The Universal Declaration of Human Rights Turns Seventy
This year marks the seventieth anniversary of the Universal Declaration of Human Rights (UDHR), proclaimed by the United Nations General Assembly in Paris, France, on December 10, 1948, as General Assembly Resolution 217A and translated into more than 500 languages worldwide. The UDHR was carefully drafted by various representatives with different legal and cultural backgrounds from all known regions of the world, setting out, for the first time in human history, fundamental human rights to be universally protected by international and domestic governments as well as intergovernmental organizations.
Created by members of the United Nations’ Commission on Human Rights, representatives such as René Cassin of France, Eleanor Roosevelt of the United States, Charles Malik of Lebanon, John Humphrey of Canada, and Peng Chung Chang of China were among the primary drafters of this important document. While many of these diplomats came from Jewish, Christian, and Eastern religious backgrounds, the document they formed exemplifies a secular humanist ideal regarding a common universality and intersectionality of humanity and progress. From protecting freedom of thought and opinion to freedom from slavery, torture, and unjust arrest, these ideals have shaped human rights and civil liberty protections in democratically governed nations in developed and developing parts of the world. The document itself has major influences from the English Magna Carta, the US Declaration of Independence and Constitution, the Iranian Cyrus Charter, the English Bill of Rights, the US Bill of Rights, and the French Declaration of the Rights of the Man and of the Citizen. The declaration also addresses critical socioeconomic rights being fought for today, such as the rights to healthcare and an education.
However, despite the fact that forty-eight member states voted for the resolution’s adoption, the rights set forth in the UDHR have not been secured for a great many all over the world. Specifically in regards to protecting minority religious groups and the nonreligious from persecution, discrimination, and other forms of suppression or oppression, the global community still has far to go.
According to the 2017 Freedom of Thought Report, a global research project published by the International Humanist and Ethical Union (IHEU), countries listed as the worst places in the world to be a nonreligious nonbeliever include China, Indonesia, Saudi Arabia, Iran, Pakistan, Somalia, and Sudan.

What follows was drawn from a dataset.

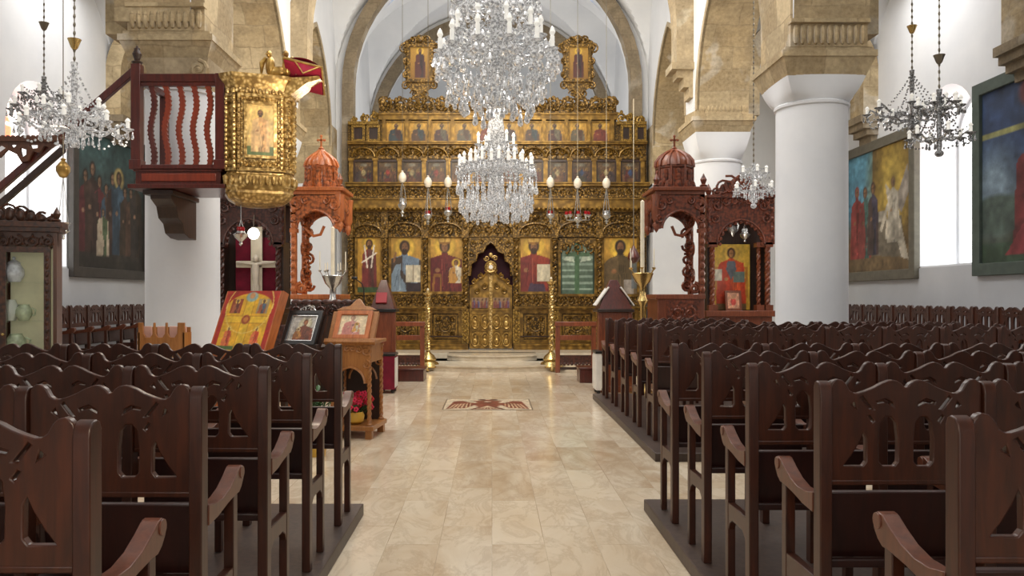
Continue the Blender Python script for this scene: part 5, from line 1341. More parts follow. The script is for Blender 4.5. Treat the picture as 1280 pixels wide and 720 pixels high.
def shrine(px0, px1, Y, mw, mc, label, dark=False, ztop=None, zsill=None):
    x0, x1 = wx(px0, Y), wx(px1, Y); cx = (x0+x1)/2; w = (x1-x0)/2; d = .3
    t = thing('carved_shrine', label, 'shrine', (cx, Y, 0))
    W = lambda m, n, mt, par=t, **k: m.build(n, mt, par, world=True, **k)
    zs = zsill; zi = wz(303, Y); zt = ztop
    m = MB().box(cx-w, cx+w, Y-d, Y+d, 0, zs-.08); m.box(cx-w-.06, cx+w+.06, Y-d-.06, Y+d, zs-.1, zs); m.box(cx-w-.05, cx+w+.05, Y-d-.05, Y+d, 0, .18)
    W(m, 'cabinet_base', mw, bevel=.01)
    m = MB().box(cx-w, cx+w, Y+d-.06, Y+d, zs, zt); m.box(cx-w, cx-w+.05, Y-d+.1, Y+d, zs, zi); m.box(cx+w-.05, cx+w, Y-d+.1, Y+d, zs, zi); m.box(cx-w, cx+w, Y-d, Y+d, zt-.05, zt)
    W(m, 'back_case', 'darkwood')
    for s in (-1, 1):
        for dx in ((.86,) if s < 0 or dark else (.88, .64)):
            m = MB(); twisted(m, cx+s*w*dx if dx > .7 else cx+s*w*dx, Y-d+.06 if dx > .7 else Y-d+.12, zs+.02, zi-.05, .05 if dx > .7 else .038, 2, 6, 46)
            m.box(cx+s*w*dx-.075, cx+s*w*dx+.075, Y-d-.02, Y-d+.16, zi-.1, zi-.02); m.box(cx+s*w*dx-.075, cx+s*w*dx+.075, Y-d-.02, Y-d+.16, zs, zs+.1)
            if dx > .7 or not dark: W(m, 'twisted_column', mw)
        m = MB().box(cx+s*w*.98-.05 if s > 0 else cx+s*w*.98-.05, cx+s*w*.98+.05, Y-d, Y-d+.1, zi-.05, zt); finial(m, cx+s*w*.98, Y-d+.05, zt, .055)
        for k in range(5): m.ell((cx+s*w*.98, Y-d-.01, zi+.05+(zt-zi-.1)*k/4), (.045, .025, .06), 6, 4)
        W(m, 'corner_pinnacle', mc)
    hw = w*.66; ap = [(x, zi-.05+(z-zi+.05)*.95) for x, z in arch_pts(hw, zi-.05, 12, .1, cx)]
    poly = [(cx-w, zi-.06)] + ap + [(cx+w, zi-.06), (cx+w, zt), (cx-w, zt)]
    m = MB().prism(poly, 'y', Y-d-.02, Y-d+.04)
    for i in range(len(ap)):
        if i % 2 == 0: m.ell((ap[i][0], Y-d-.02, ap[i][1]), (.035, .03, .035), 6, 4)
    m.tube([(cx+(x-cx)*1.12, Y-d-.03, zi-.05+(z-zi+.05)*1.12) for x, z in ap], .018, 5)
    for s in (-1, 1):
        for dx, dz, R in ((.7, .14, .1), (.45, .08, .07), (.78, .36, .09), (.2, .06, .06)): m.tube(spiral((cx+s*w*dx, zt-dz), R, 1.4, PI/2, -s, Y-d-.03), .02, 5)
    rinceau(m, cx-w*.9, cx+w*.9, zt-.13, zt-.01, Y-d-.03, .014); m.box(cx-w-.04, cx+w+.04, Y-d-.06, Y+d, zt, zt+.05)
    W(m, 'carved_arch_header', mc)
    m = MB()
    for k in range(8):
        f = (k+.5)/8; z = zt+.08+.32*math.sin(PI*min(1, f*1.0)); m.tube(spiral((cx-w*.85+w*1.7*f, (zt+.05+z)/2+.02), (z-zt)*.45+.02, 1.4, k, 1 if k % 2 else -1, Y-d+.03), .022, 5)
    cr = [(cx-w*.9, zt+.05), (cx+w*.9, zt+.05), (cx+w*.8, zt+.12), (cx+w*.3, zt+.3), (cx, zt+.36), (cx-w*.3, zt+.3), (cx-w*.8, zt+.12)]
    m.prism(cr, 'y', Y-d+.03, Y-d+.06); W(m, 'openwork_crest', mc)
    return t, cx, w, d
Y = 14.05
t, cx, w, d = shrine(880, 958, Y, 'red_w', 'red_c', 'reddish carved shrine with saint icon in red robe, right side', False, wz(250, Y), wz(388, Y))
p = Pic(.66, 1.16, 46, 80, (214, 170, 60)); A = p.asp; p.grad((206, 160, 60), (226, 188, 78))
p.rect(.06, .94, A*.18, A*.66, (188, 130, 48)); p.rect(.12, .88, A*.2, A*.62, (222, 180, 72))
p.figure(.5, 0, A*.95, (208, 84, 38), (196, 66, 34), halo=(232, 190, 84), beard=False, wd=1.35, hair=(60, 38, 24), skin=(190, 136, 84)); p.poly([(.36, A*.62), (.5, A*.45), (.64, A*.62), (.6, A*.74), (.4, A*.74)], (104, 110, 120))
p.rect(.56, .86, A*.42, A*.58, (112, 130, 122)); p.rect(.06, .24, A*.45, A*.62, (220, 214, 196)); p.rect(.1, .9, 0, A*.09, (120, 92, 58)); p.blot(.06, 9)
o = p.build('saint_icon', None, Matrix.Translation((wx(914, Y+.14), Y+.14, wz(388, Y)+.01)), 'paint', None, .02); tag(o, 'tall painted icon of saint in orange red robe inside the right shrine', 'icon')
p = Pic(.22, .3, 18, 24, (206, 150, 120)); p.el(.5, .62, .22, .3, (196, 70, 60)); p.el(.5, .95, .14, .15, (190, 140, 100)); p.blot(.1, 6)
o = p.build('small_icon', None, None, 'paint', None, .02); t5 = tag(o, 'small framed icon leaning at the foot of the saint icon', 'icon'); o.location = (wx(915, Y), Y-.1, wz(388, Y)+.02); o.rotation_euler = (-.16, 0, 0)
f = MB(); frame(f, -.14, .14, -.02, .33, .035, -.015, .03); f.build('frame', 'red_w', o)
def shrine_lamp(px, py0, py1, Y, label, red):
    t = thing('oil_lamp', label, 'hanging lamp', (wx(px, Y), Y, wz(py1, Y))); H = wz(py0, Y) - wz(py1, Y)
    m = MB()
    for k in range(3): a = k*2.09; m.tube([(.05*math.cos(a), .05*math.sin(a), H*.6), (.0, 0, H*1.25)], .005, 4)
    m.tube([(0, 0, H*1.25), (0, 0, H*1.25+.26)], .006, 4); m.build('chains', 'silver', t)
    MB().lathe([(0, 0), (.025, .03), (.012, H*.2), (.07, H*.4), (.09, H*.55), (.06, H*.62), (.055, H*.7)], n=12).build('lamp_body', 'silver', t)
    MB().lathe([(.04, 0), (.05, H*.12), (.045, H*.22)], (0, 0, H*.68), 12).build('glass_cup', 'redglass' if red else 'crystal', t)
shrine_lamp(931, 284, 304, 13.74, 'silver hanging lamp before the right shrine arch', False)
t = thing('hanging_ornament', 'silver ornament hanging in the arch of the right shrine', 'ornament', (wx(916, Y), Y+.0, wz(296, Y)))
MB().lathe([(0, 0), (.04, .05), (.1, .12), (.12, .2), (.08, .27), (0, .28)], n=12, sy=.4).build('star_plate', 'silver', t); MB().tube([(0, 0, .27), (0, 0, .52)], .006, 4).build('cord', 'steel', t)
# left shrine with crucifix
Y = 14.0
t, cx, w, d = shrine(277, 358, Y, 'dark_c', 'dark_c', 'dark carved shrine with crucifix on crimson cloth, left side', True, wz(252, Y), wz(385, Y))
m = MB().box(wx(291, Y), wx(345, Y), Y+.16, Y+.19, wz(384, Y), wz(296, Y)); o = m.build('crimson_cloth', 'velvet'); tag(o, 'crimson cloth hanging behind the crucifix in the left shrine', 'cloth')
m = MB().box(wx(289, Y), wx(297, Y), Y+.12, Y+.15, wz(384, Y), wz(290, Y)); 
t = thing('crucifix', 'pale painted crucifix standing in the left carved shrine', 'crucifix', (wx(320, Y), Y+.02, wz(386, Y)+.01)); H = wz(284, Y) - wz(386, Y)
m = MB().box(-.1, .1, .0, .04, 0, H); zc = wz(331, Y) - wz(386, Y); m.box(-.36, .36, .0, .04, zc-.06, zc+.06); m.build('cross', 'tapestry' if False else 'wax', t, bevel=.01)
m = MB(); m.tube([(0, -.03, .12), (.01, -.04, .45), (0, -.04, zc-.12), (0, -.05, zc+.0)], [.035, .05, .07, .06], 8); m.ell((.01, -.06, zc+.1), (.05, .05, .065), 10, 7)
for s in (-1, 1): m.tube([(0, -.05, zc), (s*.16, -.03, zc+.02), (s*.33, -.02, zc+.03)], [.035, .028, .018], 7)
for s in (-1, 1): m.tube([(s*.03, -.03, .4), (s*.04, -.05, .22), (s*.015, -.03, .06)], [.04, .035, .02], 7)
m.build('figure', 'bowl_y' if False else 'egg', t)
shrine_lamp(301, 281, 308, 9.5, 'silver and red lamp hanging below the pulpit before the left shrine', True)
Y = 13.64
o = MB().ell((0, 0, 0), (.1, .06, .1), 18, 12)
o = o.build('globe_light', 'lamp_on'); o.location = (wx(317, Y), Y, wz(292, Y)); MB().tube([(0, 0, .09), (0, .03, .32)], .008, 5).build('cord', 'steel', o); tag(o, 'bright white round light glowing in the left shrine', 'light')

# dark carved stall behind the icon stands
Y = 12.0
t = thing('chanter_stall', 'dark carved wooden chanter stall behind the silver icon', 'stall', (wx(408, Y), Y, 0))
w = .55
MB().box(-w, w, .0, .05, .1, wz(380, Y)).build('backrest', 'darkwood', t)
for e in (-1, 1): MB().box(e*w-.04, e*w+.04, -.45, .06, 0, 1.1).build('arm_panel', 'dark_c', t, bevel=.01)
MB().box(-w, w, -.42, .02, .45, .5).build('seat', 'darkwood', t)
m = MB(); rinceau(m, -w, w, wz(380, Y)-.2, wz(380, Y), -.02, .016)
for k in range(7): m.ell((-w+.1+(2*w-.2)*k/6, .02, wz(378, Y)), (.09, .03, .05), 8, 5)
m.build('carved_crest', 'dark_c', t)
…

Various factors that go into measuring human rights abuses against non-theists include the relationship between religious organizations and the state, the status of freedom of expression and opinion, societal traditions as well as customs, and the use or nonuse of religious courts. In the report, the gravest violations have come from predominantly Muslim countries in the Middle East, South Asia, and Northern Africa, as well as from East Asia, where China and North Korea suppress numerous religious groups.
While these countries have a way to go in ensuring the human rights and civil liberties of their citizens, including nonreligious citizens, developed countries like the United States also have issues regarding the treatment of nonreligious people. Indeed, every time politicians in Washington propose prioritizing Christian and Jewish refugees over Muslim refugees from the Middle East, no one mentions taking in nonreligious asylum seekers fleeing violence, death, or other forms of persecution from countries like Iran, Saudi Arabia, Pakistan, and Afghanistan. While it’s important to protect any foreign nationals from any type of religious persecution, the US must commit to equal protections for those fleeing anti-secular violence or suppression. Notably, in September US Senators James Lankford (R-OK) and Chris Coons (D-DE) worked with the American Humanist Association to introduce a resolution opposing blasphemy laws around the world.
Such efforts, along with documents like the Universal Declaration of Human Rights, are critical in upholding and defending the humanist ideals of freedom of individual thought, opinion, and expression. As greatly penned in Article 19,
Everyone has the right to freedom of opinion and expression; this right includes freedom to hold opinions without interference and to seek, receive, and impart information and ideas through any media and regardless of frontiers.
With guiding documents like the UDHR, progress and commitment towards universal human rights continues as rates of illiteracy, genocide, mass killings, war and conflict-related death, rape, sexual assault have slowly gone down since the mid-late twentieth century. Furthermore, there’s been more decriminalization of homosexuality and democratization of governments. However, illiberal forces continue to gain momentum with President Donald Trump’s economic protectionism and xenophobia, nativism throughout Europe, and nationalist buildup in China as well as India.
Humanists must show solidarity in acting to uphold the Universal Declaration of Human Rights and continually define and protect human rights and civil liberties for all people.